• WRITTEN EXERCISE: Gather every line holding the string "bump".

• INFORMATION PROVIDED:
------
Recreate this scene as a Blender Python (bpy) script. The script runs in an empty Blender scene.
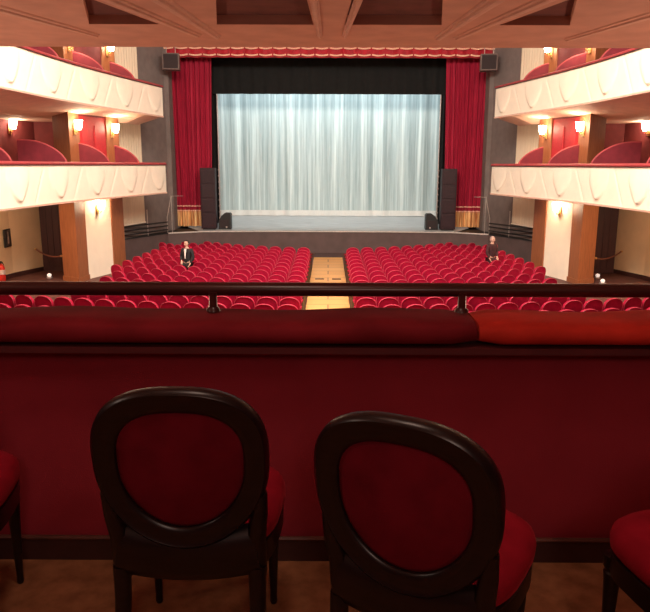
import bpy, bmesh, math, random
from mathutils import Vector, Matrix
random.seed(7)
PI = math.pi
SC = bpy.context.scene
COL = SC.collection
EYE = 4.2            # camera height above the stalls floor
F = 680.0; CX = 328.0; CY = 306.0
TH = math.radians(11.7); CT, ST = math.cos(TH), math.sin(TH)

def P(px, py, Y):
    """world point seen at a photo pixel at forward distance Y"""
    t = (CY - py) / F
    Z = Y * (t * CT - ST) / (CT + t * ST)
    d = Y * CT - Z * ST
    return Vector(((px - CX) / F * d, Y, Z + EYE))

def PZ(px, py, Zw):
    """world point seen at a photo pixel on the horizontal plane Zw"""
    t = (CY - py) / F
    k = (t * CT - ST) / (CT + t * ST)
    return P(px, py, (Zw - EYE) / k)

# ------------------------------------------------------------------ materials
MATS = {}
def mat(name, col, rough=0.6, metal=0.0, var=0.12, scale=12.0, bump=0.0, bscale=60.0,
        emit=None, estr=0.0, sheen=0.0, stretch=None, spec=0.4, col2=None):
    m = bpy.data.materials.new(name); m.use_nodes = True
    nt = m.node_tree; nt.nodes.clear()
    out = nt.nodes.new('ShaderNodeOutputMaterial')
    b = nt.nodes.new('ShaderNodeBsdfPrincipled')
    nt.links.new(b.outputs[0], out.inputs[0])
    b.inputs['Roughness'].default_value = rough
    b.inputs['Metallic'].default_value = metal
    b.inputs['Specular IOR Level'].default_value = spec
    if sheen:
        b.inputs['Sheen Weight'].default_value = sheen
        b.inputs['Sheen Roughness'].default_value = 0.4
        b.inputs['Sheen Tint'].default_value = (min(1, col[0]*1.6+.1), min(1, col[1]*1.6+.05), min(1, col[2]*1.6+.05), 1)
    tc = nt.nodes.new('ShaderNodeTexCoord'); mp = nt.nodes.new('ShaderNodeMapping')
    nt.links.new(tc.outputs['Object'], mp.inputs[0])
    if stretch: mp.inputs['Scale'].default_value = stretch
    n = nt.nodes.new('ShaderNodeTexNoise'); n.inputs['Scale'].default_value = scale
    n.inputs['Detail'].default_value = 5
    nt.links.new(mp.outputs[0], n.inputs['Vector'])
    r = nt.nodes.new('ShaderNodeValToRGB')
    c2 = col2 or tuple(min(1, c * (1 + var)) for c in col)
    c1 = col if col2 else tuple(c * (1 - var) for c in col)
    r.color_ramp.elements[0].color = (*c1, 1); r.color_ramp.elements[0].position = .3
    r.color_ramp.elements[1].color = (*c2, 1); r.color_ramp.elements[1].position = .7
    nt.links.new(n.outputs['Fac'], r.inputs[0])
    nt.links.new(r.outputs[0], b.inputs['Base Color'])
    if bump:
        n2 = nt.nodes.new('ShaderNodeTexNoise'); n2.inputs['Scale'].default_value = bscale
        nt.links.new(mp.outputs[0], n2.inputs['Vector'])
        bp = nt.nodes.new('ShaderNodeBump'); bp.inputs['Strength'].default_value = bump
        bp.inputs['Distance'].default_value = 0.01
        nt.links.new(n2.outputs['Fac'], bp.inputs['Height'])
        nt.links.new(bp.outputs[0], b.inputs['Normal'])
    if emit:
        b.inputs['Emission Color'].default_value = (*emit, 1)
        b.inputs['Emission Strength'].default_value = estr
    MATS[name] = m
    return m

def lin(r, g, b):
    f = lambda c: (c/255/12.92) if c/255 <= .04045 else ((c/255+.055)/1.055)**2.4
    return (f(r), f(g), f(b))

M_seat = mat('red_velvet_stalls', (0.35, 0.004, 0.033), .75, var=.18, scale=9, sheen=.25, spec=.15)
M_pipe = mat('pink_piping', (0.52, 0.055, 0.09), .5, var=.1)
M_seatmetal = mat('dark_seat_metal', (.03, .015, .015), .5)
M_num = mat('seat_plate', (.8, .7, .65), .3, metal=.3)
M_curtain = mat('red_stage_velvet', (0.32, 0.013, 0.038), .7, var=.22, scale=3, stretch=(4, 4, .3), sheen=.3, spec=.15)
M_val = mat('red_valance_velvet', (0.36, 0.012, 0.024), .6, var=.2, scale=5, sheen=.3, spec=.2)
M_gold = mat('gold_trim', (0.75, 0.36, 0.10), .4, metal=.35, var=.25, scale=30)
M_trim = mat('pale_gold_cord', (0.85, 0.50, 0.36), .5, var=.2, scale=25)
M_black = mat('black_stage_drape', (.005, .005, .005), .9, var=.3, scale=4)
M_blackplastic = mat('black_plastic', (.014, .013, .014), .5, var=.2)
M_spk = mat('grey_loudspeaker', (.13, .085, .075), .6, var=.15)
M_grille = mat('dark_grille', (.028, .017, .018), .8, var=.3, scale=80)
M_tower = mat('dark_tower', (.024, .006, .010), .6, var=.2)
M_grey = mat('grey_wall_paint', (.19, .155, .145), .85, var=.12, scale=3, bump=.1)
M_greystage = mat('grey_stage_front', (.10, .066, .064), .8, var=.15, scale=2)
M_cream = mat('cream_plaster', (.80, .60, .38), .8, var=.05, scale=2, bump=.05)
M_fascia = mat('ivory_balcony_paint', (.89, .80, .66), .55, var=.03, scale=3)
M_soffit = mat('salmon_soffit', (.72, .46, .36), .75, var=.08, scale=3)
M_ceil = mat('salmon_ceiling_paint', (.58, .29, .215), .75, var=.10, scale=2.5, bump=.15, bscale=25)
M_mold = mat('pale_moulding', (.62, .34, .26), .6, var=.08, scale=6)
M_recess = mat('dark_red_coffer', (.13, .04, .035), .85, var=.2, scale=4)
M_maroon = mat('maroon_wall_cloth', (.16, .025, .028), .8, var=.15, scale=5)
M_reddoor = mat('red_box_door', (.42, .022, .030), .5, var=.1)
M_divider = mat('red_partition_velvet', (.17, .014, .024), .75, var=.15, scale=5, sheen=.2)
M_rimred = mat('red_balcony_rail_velvet', (.34, .045, .05), .6, var=.15, scale=6)
M_brown = mat('brown_wood_pillar', (.30, .105, .042), .55, var=.2, scale=4, stretch=(6, 6, .6))
M_darkdoor = mat('dark_maroon_door', (.055, .018, .020), .55, var=.2, scale=3, stretch=(8, 8, .5))
M_drape = mat('cream_pleated_cloth', (.78, .66, .50), .8, var=.07, scale=3, stretch=(6, 6, .2))
M_floor = mat('stalls_floor', (.10, .035, .028), .6, var=.2, scale=3)
M_wood = mat('dark_rail_wood', (.060, .014, .012), .3, var=.3, scale=6, stretch=(.6, 8, 8), spec=.5)
M_chairwood = mat('dark_chair_wood', (.011, .005, .005), .32, var=.35, scale=9, stretch=(2, 2, 9), spec=.5)
M_chairred = mat('red_chair_velvet', (.36, .010, .026), .8, var=.15, scale=12, sheen=.35, bump=.1, bscale=300, spec=.1)
M_chairback_shaded = mat('shaded_chair_back', (.17, .009, .019), .9, var=.15, scale=12, bump=.1, bscale=300, spec=.05)  # chair velvet darkened: shade on the back pads is put into the colour
M_parapet = mat('red_parapet_cloth', (.35, .030, .046), .85, var=.10, scale=3, bump=.15, bscale=220, spec=.1)
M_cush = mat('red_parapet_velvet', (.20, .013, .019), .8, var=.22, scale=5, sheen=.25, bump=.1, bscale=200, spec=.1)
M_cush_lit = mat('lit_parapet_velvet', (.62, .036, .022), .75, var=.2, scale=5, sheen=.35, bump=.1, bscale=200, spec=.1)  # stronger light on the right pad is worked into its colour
M_base = mat('dark_baseboard', (.06, .022, .018), .5, var=.2)
M_baseline = mat('brown_bead', (.14, .05, .035), .45, var=.2)
M_boxfloor = mat('box_carpet', (.34, .145, .065), .9, var=.28, scale=14, bump=.3, bscale=250, spec=.1)
M_brass = mat('brass', (.75, .45, .16), .3, metal=.8, var=.1)
M_glow = mat('lit_sconce_glass', (1, .9, .75), .4, emit=(1, .84, .60), estr=22.0)
M_chrome = mat('pale_metal', (.55, .48, .45), .35, metal=.7)
M_blackrail = mat('black_railing', (.015, .012, .012), .45)
M_ext = mat('red_extinguisher', (.55, .03, .02), .35)
M_poster = mat('dark_poster', (.035, .03, .035), .4, var=.4, scale=9)
M_posterfig = mat('pale_poster_print', (.45, .38, .34), .6, var=.3, scale=20)
M_skin = mat('skin', (.55, .32, .24), .6, var=.08)
M_hair = mat('dark_hair', (.018, .011, .009), .6, var=.3, scale=40)
M_hairgrey = mat('greying_hair', (.36, .26, .23), .7, var=.3, scale=40)
M_suit = mat('black_clothing', (.012, .011, .013), .8, var=.3)
M_suit2 = mat('dark_maroon_clothing', (.045, .012, .015), .8, var=.35, scale=14)
M_shirt = mat('white_shirt', (.85, .74, .70), .8, var=.05)
M_white = mat('white_enamel', (.85, .75, .7), .4, emit=(1, .85, .75), estr=.6)
M_rope = mat('red_brown_rope', (.20, .07, .045), .7)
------
• EXERCISE SOLUTION:
def mat(name, col, rough=0.6, metal=0.0, var=0.12, scale=12.0, bump=0.0, bscale=60.0,
    if bump:
        bp = nt.nodes.new('ShaderNodeBump'); bp.inputs['Strength'].default_value = bump
M_grey = mat('grey_wall_paint', (.19, .155, .145), .85, var=.12, scale=3, bump=.1)
M_cream = mat('cream_plaster', (.80, .60, .38), .8, var=.05, scale=2, bump=.05)
M_ceil = mat('salmon_ceiling_paint', (.58, .29, .215), .75, var=.10, scale=2.5, bump=.15, bscale=25)
M_chairred = mat('red_chair_velvet', (.36, .010, .026), .8, var=.15, scale=12, sheen=.35, bump=.1, bscale=300, spec=.1)
M_chairback_shaded = mat('shaded_chair_back', (.17, .009, .019), .9, var=.15, scale=12, bump=.1, bscale=300, spec=.05)  # chair velvet darkened: shade on the back pads is put into the colour
M_parapet = mat('red_parapet_cloth', (.35, .030, .046), .85, var=.10, scale=3, bump=.15, bscale=220, spec=.1)
M_cush = mat('red_parapet_velvet', (.20, .013, .019), .8, var=.22, scale=5, sheen=.25, bump=.1, bscale=200, spec=.1)
M_cush_lit = mat('lit_parapet_velvet', (.62, .036, .022), .75, var=.2, scale=5, sheen=.35, bump=.1, bscale=200, spec=.1)  # stronger light on the right pad is worked into its colour
M_boxfloor = mat('box_carpet', (.34, .145, .065), .9, var=.28, scale=14, bump=.3, bscale=250, spec=.1)